America’s No Vacuum

Race issues are very dear to me. No doubt this is to due to the experiences I have lived, and the way I was raised. The worst thing I come across while reading about, or discussing,  these issues is the apparent attitude that things happen without cause. This is something Coates (who will get a few more mentions in this post) often addresses in his work, and I admire him for that.

People who argue against institutional racism point to crime and poverty in some black areas as proof that it’s not the “white man’s fault”. Is there more crime than we would like in the black community, especially the poor black community? Yes. But those people who argue about the impact of racism never stop to ask how these areas became the way that they are in the first place. From all available data, we know that drug use in the United States became a problem for everyone decades ago, and still is. And remember that most of the 20th century was filled with the federal government, state governments, and local governments trying to find ways to maintain the social order that had always existed in this country with white people on top, and everyone else below.

Coates, in this particular piece of his series, ”The Ghetto Is Public Policy’, shows the impact of buying on contract in Chicago. This policy made it virtually impossible for black families to move up the economic ladder. Let’s note here that Chicago is not in the South, which tends to get blamed for all race issues, but that is another issue for another day. As Coates wrote, the entire point of the legal practice of contract buying was to prevent black people from building wealth. The following column of the same series adds the dimension that due to this practice, whites were able to benefit from decreased competition from black buyers, while black people dealt with increased competition for a smaller number of properties.  This was devastating to those black, middle-class families that were trying create better lives. And there were other policies all over the country that intended the same results.

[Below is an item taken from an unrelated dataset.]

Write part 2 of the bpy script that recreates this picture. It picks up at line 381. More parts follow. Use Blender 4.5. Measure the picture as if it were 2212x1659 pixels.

As for drug use, the Reagan administration supported the Contras. That’s a fact. The Contras were funded by drug trafficking, and the government knew it. Did the government try to stop it? No. So any rise in the use of crack/drugs can be attributed to government policy, whether the government purposefully helped to distribute drugs or not. But that would bring up some bad feelings, and if there’s one thing that we know, it’s that people don’t like to feel bad.

Things aren’t the way they are for nothing. These situations didn’t happen in a vacuum. The present condition of things is the direct result of decisions made by people. We shouldn’t forget that.